INSTRUCTIONS TO FOLLOW
Transcribe every line from the top down to the line with "from mathutils import Vector, Matrix", both ends included, but not the pictures.

DATA SHOWN
## START
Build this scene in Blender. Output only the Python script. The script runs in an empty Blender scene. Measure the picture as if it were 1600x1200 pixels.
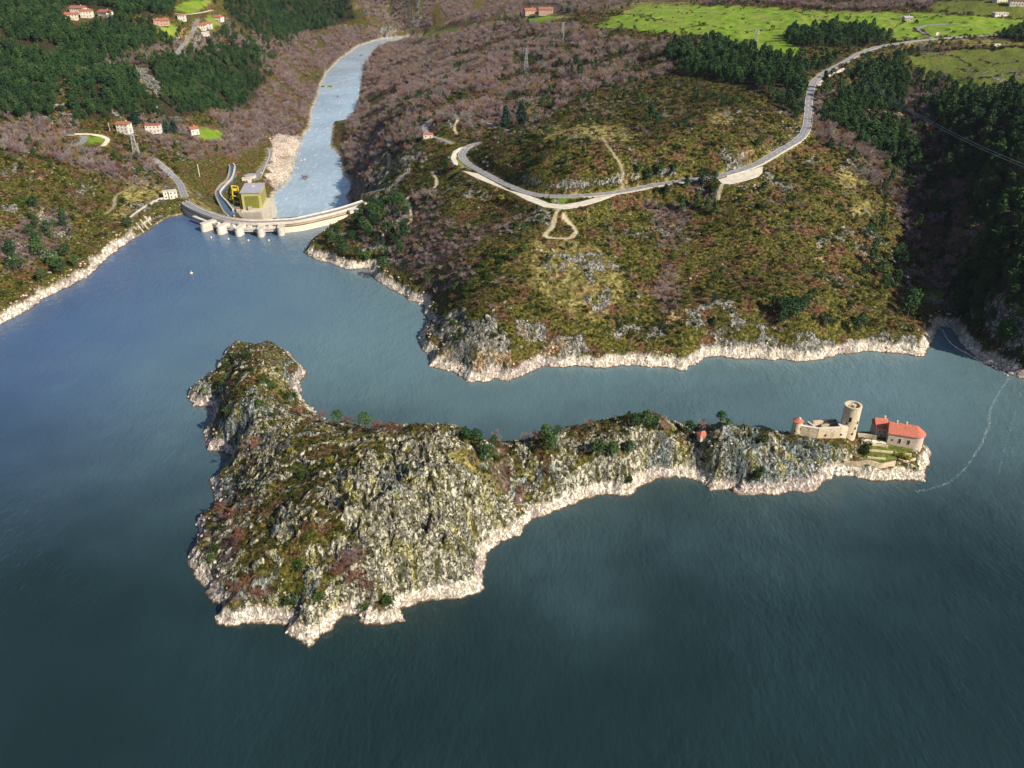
import bpy, math, random
import numpy as np
from mathutils import Vector, Matrix

# ------------------------------------------------------------------ camera, sky, sun
SC = bpy.context.scene
H = 240.0
PITCH = math.radians(30.0)
FPX, CX, CY = 1300.0, 800.0, 600.0
cam_d = bpy.data.cameras.new('camera')
cam_d.sensor_width = 36.0
cam_d.lens = 36.0 * FPX / 1600.0
cam_d.clip_start = 1.0
cam_d.clip_end = 30000.0
cam = bpy.data.objects.new('camera', cam_d)
SC.collection.objects.link(cam)
cam.location = (0, 0, H)
cam.rotation_euler = (math.radians(90) - PITCH, 0, 0)
SC.camera = cam

SUN_EL, SUN_AZ = math.radians(36.0), math.radians(127.0)   # azimuth clockwise from +Y (view direction)
world = bpy.data.worlds.new('World')
SC.world = world
world.use_nodes = True
wn = world.node_tree
wn.nodes.clear()
w_out = wn.nodes.new('ShaderNodeOutputWorld')
w_bg = wn.nodes.new('ShaderNodeBackground')
w_sky = wn.nodes.new('ShaderNodeTexSky')
w_sky.sky_type = 'NISHITA'
w_sky.sun_disc = False
w_sky.sun_elevation = SUN_EL
w_sky.sun_rotation = SUN_AZ
w_sky.altitude = 600
w_sky.air_density = 1.0
w_sky.dust_density = 2.0
w_bg.inputs['Strength'].default_value = 0.075
wn.links.new(w_sky.outputs[0], w_bg.inputs[0])
wn.links.new(w_bg.outputs[0], w_out.inputs[0])
sun_d = bpy.data.lights.new('sun', 'SUN')
sun_d.energy = 5.0
sun_d.angle = math.radians(0.5)
sun_d.color = (1.0, 0.90, 0.73)
sun = bpy.data.objects.new('sun', sun_d)
SC.collection.objects.link(sun)
sdir = Vector((math.sin(SUN_AZ) * math.cos(SUN_EL), math.cos(SUN_AZ) * math.cos(SUN_EL), math.sin(SUN_EL)))
sun.rotation_euler = sdir.to_track_quat('Z', 'Y').to_euler()
sun.location = (300, -200, 500)
SC.view_settings.view_transform = 'Standard'
SC.view_settings.look = 'None'
SC.view_settings.exposure = 0.55
SC.view_settings.gamma = 1.0
SC.view_settings.use_curve_mapping = False
SC.cycles.max_bounces = 5
SC.cycles.volume_bounces = 0
SC.cycles.use_fast_gi = False

RNG = np.random.default_rng(11)
random.seed(5)
ST, CT = math.sin(PITCH), math.cos(PITCH)


# ------------------------------------------------------------------ survey helpers: photo pixel <-> place
def W(u, v, z=0.0):
    """the spot at height z that the photograph shows at pixel u, v"""
    up = (CY - v) / FPX
    t = (H - z) / (ST - up * CT)
    return (t * (u - CX) / FPX, t * (CT + up * ST), z)


def pix(x, y, z):
    dz = z - H
    depth = y * CT - dz * ST
    upc = y * ST + dz * CT
    return CX + FPX * x / depth, CY - FPX * upc / depth


# ------------------------------------------------------------------ noise in numpy
def _hash(ix, iy, seed):
    h = (ix.astype(np.int64) * 374761393 + iy.astype(np.int64) * 668265263 + seed * 974634533) & 0xFFFFFFFF
    h = ((h ^ (h >> 13)) * 1274126177) & 0xFFFFFFFF
    return (h ^ (h >> 16)) & 0xFFFFFFFF


def perlin(x, y, seed=0):
    x0 = np.floor(x); y0 = np.floor(y)
    fx = (x - x0).astype(np.float32); fy = (y - y0).astype(np.float32)
    x0 = x0.astype(np.int64); y0 = y0.astype(np.int64)
    def g(ix, iy, dx, dy):
        a = _hash(ix, iy, seed).astype(np.float32) * np.float32(2 * math.pi / 4294967296.0)
        return np.cos(a) * dx + np.sin(a) * dy
    ux = fx * fx * fx * (fx * (fx * 6 - 15) + 10)
    uy = fy * fy * fy * (fy * (fy * 6 - 15) + 10)
    a = g(x0, y0, fx, fy); b = g(x0 + 1, y0, fx - 1, fy)
    c = g(x0, y0 + 1, fx, fy - 1); d = g(x0 + 1, y0 + 1, fx - 1, fy - 1)
    return (a + (b - a) * ux + (c + (d - c) * ux - a - (b - a) * ux) * uy) * 1.5


def fbm(x, y, octaves=4, seed=0, gain=0.5):
    s = 0; amp = 1.0; f = 1.0
    for i in range(octaves):
        s = s + amp * perlin(x * f, y * f, seed + i * 17)
        amp *= gain; f *= 2.03
    return s


def ridged(x, y, octaves=4, seed=0, gain=0.55):
    s = 0; amp = 1.0; f = 1.0; tot = 0
    for i in range(octaves):
        n = 1 - np.abs(perlin(x * f, y * f, seed + i * 31)) * 1.6
        s = s + amp * n; tot += amp
        amp *= gain; f *= 2.1
    return s / tot


def worley(x, y, seed=0, more=False):
    """distance to the nearest and the second nearest cell point, and a random value per cell"""
    x0 = np.floor(x).astype(np.int64); y0 = np.floor(y).astype(np.int64)
    d1 = np.full(x.shape, 9.0, np.float32); d2 = d1.copy(); val = np.zeros(x.shape, np.float32)
    ox = np.zeros(x.shape, np.float32); oy = ox.copy(); v2 = ox.copy()
    for i in (-1, 0, 1):
        for j in (-1, 0, 1):
            cx, cy = x0 + i, y0 + j
            h = _hash(cx, cy, seed)
            px = cx + (h & 0xFFFF) / 65536.0
            py = cy + ((h >> 16) & 0xFFFF) / 65536.0
            d = np.hypot(x - px, y - py).astype(np.float32)
            new = d < d1
            d2 = np.where(new, d1, np.minimum(d2, d))
            val = np.where(new, (_hash(cx, cy, seed + 5) & 0xFFFF) / 65536.0, val)
            if more:
                ox = np.where(new, x - px, ox); oy = np.where(new, y - py, oy)
                v2 = np.where(new, (_hash(cx, cy, seed + 9) & 0xFFFF) / 65536.0, v2)
            d1 = np.where(new, d, d1)
    return (d1, d2, val, ox, oy, v2) if more else (d1, d2, val)


def sstep(a, b, x):
    t = np.clip((x - a) / (b - a), 0, 1)
    return t * t * (3 - 2 * t)


def inside(poly, x, y):
    p = np.asarray(poly, float)
    r = np.zeros(np.shape(x), bool)
    n = len(p)
    for i in range(n):
        x1, y1 = p[i]; x2, y2 = p[(i + 1) % n]
        if y1 == y2:
            continue
        c = ((y1 > y) != (y2 > y)) & (x < (x2 - x1) * (y - y1) / (y2 - y1) + x1)
        r ^= c
    return r


def seg_dist(line, x, y, closed=False, par=None):
    """distance to a polyline (and, with par, the value of par at the nearest point)"""
    p = np.asarray(line, float)
    n = len(p) if closed else len(p) - 1
    best = np.full(np.shape(x), 1e9, np.float32)
    bp = np.zeros(np.shape(x), np.float32) if par is not None else None
    for i in range(n):
        a = p[i]; b = p[(i + 1) % len(p)]
        dx, dy = b - a
        L = dx * dx + dy * dy + 1e-9
        t = np.clip(((x - a[0]) * dx + (y - a[1]) * dy) / L, 0, 1)
        d = np.hypot(x - a[0] - t * dx, y - a[1] - t * dy).astype(np.float32)
        if par is not None:
            m = d < best
            bp = np.where(m, par[i] + (par[(i + 1) % len(p)] - par[i]) * t, bp)
        best = np.minimum(best, d)
    return best if par is None else (best, bp)


def signed(poly, x, y):
    """distance to the outline, positive inside"""
    d = seg_dist(poly, x, y, True)
    return np.where(inside(poly, x, y), d, -d)


class TPS:
    def __init__(s, pts, smooth=0.0):
        p = np.asarray(pts, float)
        s.x = p[:, 0] / 100; s.y = p[:, 1] / 100
        n = len(p)
        K = s.k(np.hypot(s.x[:, None] - s.x, s.y[:, None] - s.y)) + np.eye(n) * smooth
        P = np.c_[np.ones(n), s.x, s.y]
        A = np.block([[K, P], [P.T, np.zeros((3, 3))]])
        s.w = np.linalg.solve(A, np.r_[p[:, 2], 0, 0, 0])

    @staticmethod
    def k(r):
        return np.where(r > 1e-9, r * r * np.log(np.maximum(r, 1e-9)), 0)

    def __call__(s, x, y):
        X = np.ravel(x) / 100; Y = np.ravel(y) / 100
        out = np.empty(len(X))
        for a in range(0, len(X), 20000):
            xx = X[a:a + 20000]; yy = Y[a:a + 20000]
            r = np.hypot(xx[:, None] - s.x, yy[:, None] - s.y)
            out[a:a + 20000] = s.k(r) @ s.w[:-3] + s.w[-3] + s.w[-2] * xx + s.w[-1] * yy
        return out.reshape(np.shape(x))


class Grid:
    """a field sampled on a regular grid, read back bilinearly"""
    def __init__(s, x0, x1, y0, y1, st, f):
        s.x0, s.y0, s.st = x0, y0, st
        xs = np.arange(x0, x1 + st, st); ys = np.arange(y0, y1 + st, st)
        X, Y = np.meshgrid(xs, ys)
        s.a = np.asarray(f(X, Y), np.float32)

    def __call__(s, x, y):
        gx = np.clip((np.asarray(x) - s.x0) / s.st, 0, s.a.shape[1] - 1.001)
        gy = np.clip((np.asarray(y) - s.y0) / s.st, 0, s.a.shape[0] - 1.001)
        ix = gx.astype(int); iy = gy.astype(int)
        fx = gx - ix; fy = gy - iy
        a = s.a
        return (a[iy, ix] * (1 - fx) + a[iy, ix + 1] * fx) * (1 - fy) + (a[iy + 1, ix] * (1 - fx) + a[iy + 1, ix + 1] * fx) * fy


# ------------------------------------------------------------------ shorelines traced from the photograph (pixels at water level)
RIVER_Z = -35.0
ISLAND_PX = [(410,524),(430,535),(450,550),(467,567),(482,581),(470,596),(470,612),(477,630),(485,637),(503,655),(535,668),(580,676),(640,685),
  (700,690),(760,698),(800,694),(850,688),(900,680),(1000,674),(1050,678),(1130,684),(1200,690),(1240,690),(1330,681),(1390,674),(1440,683),(1453,703),
  (1455,719),(1448,733),(1443,752),(1392,751),(1357,752),(1331,745),(1305,745),(1284,756),(1268,774),(1237,767),(1220,774),(1157,774),(1140,766),(1112,766),
  (1090,752),(1062,746),(1025,750),(1000,760),(981,777),(945,772),(917,780),(877,795),(867,802),(837,810),(817,824),(815,837),(782,846),(772,855),(762,865),
  (755,890),(757,920),(740,929),(720,936),(675,939),(650,945),(627,952),(635,971),(595,977),(567,977),(560,960),(535,965),(520,985),(495,1000),(482,1010),
  (465,1000),(447,990),(450,977),(420,976),(387,974),(365,979),(340,976),(332,965),(345,950),(332,940),(315,915),(297,887),(291,870),(307,847),(310,830),
  (305,815),(327,802),(337,787),(332,770),(326,750),(350,734),(355,725),(362,712),(345,707),(322,705),(317,677),(325,665),(331,650),(335,640),(330,637),
  (302,635),(294,622),(295,612),(315,597),(339,582),(337,575),(355,547),(367,537),(380,529),(395,524)]
SHORE_LEFT_PX = [(-500,640),(-250,585),(-100,540),(0,507),(25,495),(57,477),(70,465),(107,449),(140,430),(162,410),(175,397),(207,375),(232,360),(245,350),(262,340),(287,335)]
SHORE_MID_PX = [(545,342),(510,362),(495,372),(487,380),(475,395),(487,404),(510,410),(545,422),(575,420),(585,437),(607,450),(640,470),(662,477),(662,489),
  (667,499),(667,510),(656,522),(652,532),(657,547),(672,555),(670,574),(690,576),(712,585),(732,597),(755,597),(777,591),(795,596),(812,589),(837,580),(850,571),
  (882,574),(912,572),(945,576),(970,570),(1000,572),(1050,576),(1067,580),(1085,572),(1100,560),(1120,557),(1150,562),(1187,561),(1220,562),(1245,566),(1282,562),
  (1312,554),(1352,550),(1394,552),(1431,556),(1444,557),(1452,546),(1456,531),(1465,522),(1467,512),(1480,511),(1491,520),(1502,537),(1512,548),(1534,565),
  (1575,584),(1600,593),(1680,630),(1800,690),(2100,860)]
RIVER_L_PX = [(402,345),(415,330),(432,299),(457,272),(462,240),(472,217),(485,197),(487,175),(497,150),(499,139),(510,115),(532,92),(562,71),(595,61),(640,57)]
RIVER_R_PX = [(660,59),(605,67),(582,80),(577,90),(567,102),(565,120),(561,150),(555,172),(545,188),(520,192),(516,230),(532,243),(534,270),(548,285),(541,307),(546,320),(552,336)]

ISLAND = [W(u, v)[:2] for u, v in ISLAND_PX]
SHORE_L = [W(u, v)[:2] for u, v in SHORE_LEFT_PX]
SHORE_M = [W(u, v)[:2] for u, v in SHORE_MID_PX]
RIV_L = [W(u, v, RIVER_Z)[:2] for u, v in RIVER_L_PX]
RIV_R = [W(u, v, RIVER_Z)[:2] for u, v in RIVER_R_PX]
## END
WRITTEN ANSWER
Build this scene in Blender. Output only the Python script. The script runs in an empty Blender scene. Measure the picture as if it were 1600x1200 pixels.
import bpy, math, random
import numpy as np
from mathutils import Vector, Matrix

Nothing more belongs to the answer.